Dal 2023 si potrà andare in pensione anticipata a 64. E’ questo l’obiettivo del governo, già tracciato con l’istituzione di quota 102 che vale, però, solo fino alla fine del 2022.
I vincoli di bilancio che il premier Draghi intende far rispettare ad ogni costo sono però legati anche alla spesa per le pensioni. Andare in pensione a 64 anni sarà quindi possibile sono a fronte di tagli agli assegni.
In pensione a 64 anni dal 2023
Si tratterebbe quindi di emulare quanto già avviene in altri Paesi, come in Germania o negli Stati Uniti.
Opzione Donna è il meccanismo ispiratore. La pensione a 64 anni dal 2023 sarebbe calcolata solo col sistema contributivo e quindi, di fatto, penalizzante rispetto al misto. Basta correggere la legge che già esiste e che prevede l’uscita dal lavoro ai contributivi puri al raggiungimento dell’età di 64 anni con almeno 20 anni di contributi.
Ma l’assegno previsto non deve essere inferiore a 2,8 volte il trattamento minimo di pensione. Non è cosa da poco, poiché tale soglia corrisponde a circa 1.310 euro al mese e pochissimi lavoratori vi potranno accedere. Sicché basterebbe abbassare il valore da 2,8 a 1,5 (previsto per i 67 enni), ad esempio, per allargare la platea dei beneficiari.

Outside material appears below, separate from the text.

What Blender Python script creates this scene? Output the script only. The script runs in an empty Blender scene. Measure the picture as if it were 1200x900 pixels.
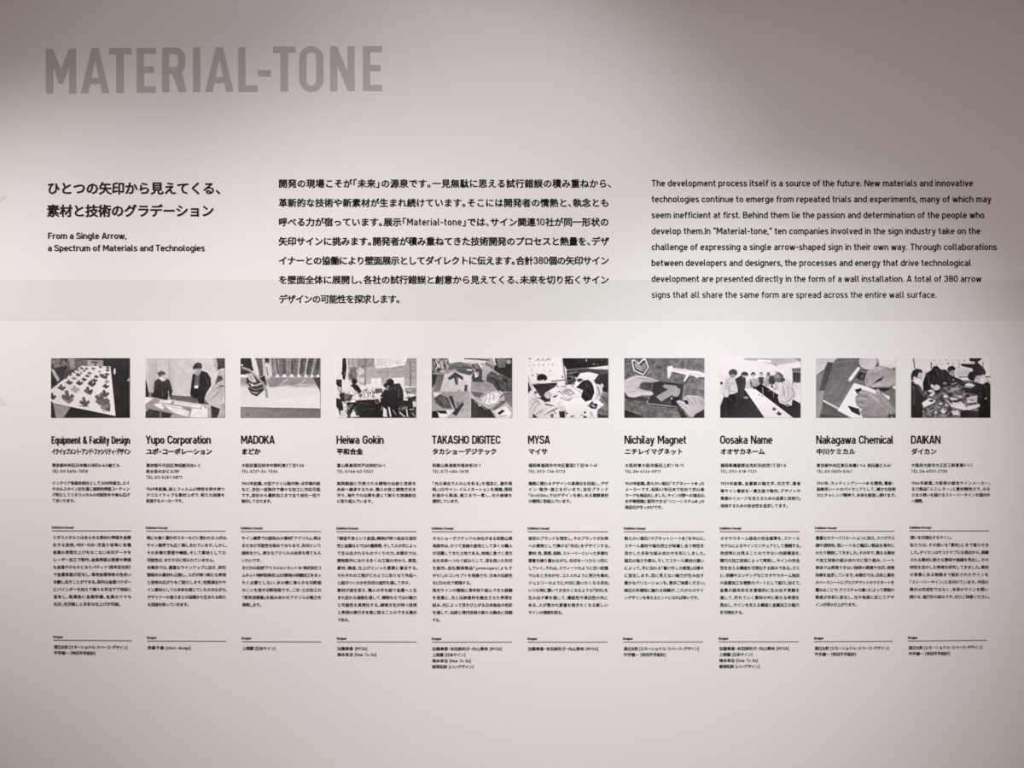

Ricalcolo contributivo e penalizzazione
Posto che per attuare questo sistema di calcolo è necessario che il lavoratore accetti la migrazione dei contributi versati prima del 1996, quanto si perderebbe di pensione?
Secondo gli esperti, la percentuale di penalizzazione non è uguale per tutti, ma varia in base al peso contributivo di ciascuno lavoratore ante 1996. In pratica, più contributi da migrare dal sistema retributivo a quello retributivo ci sono, maggiore sarà la perdita.
I sindacati si oppongono fermamente a questo tipo di soluzione, prospettando tagli dell’ordine del 30%.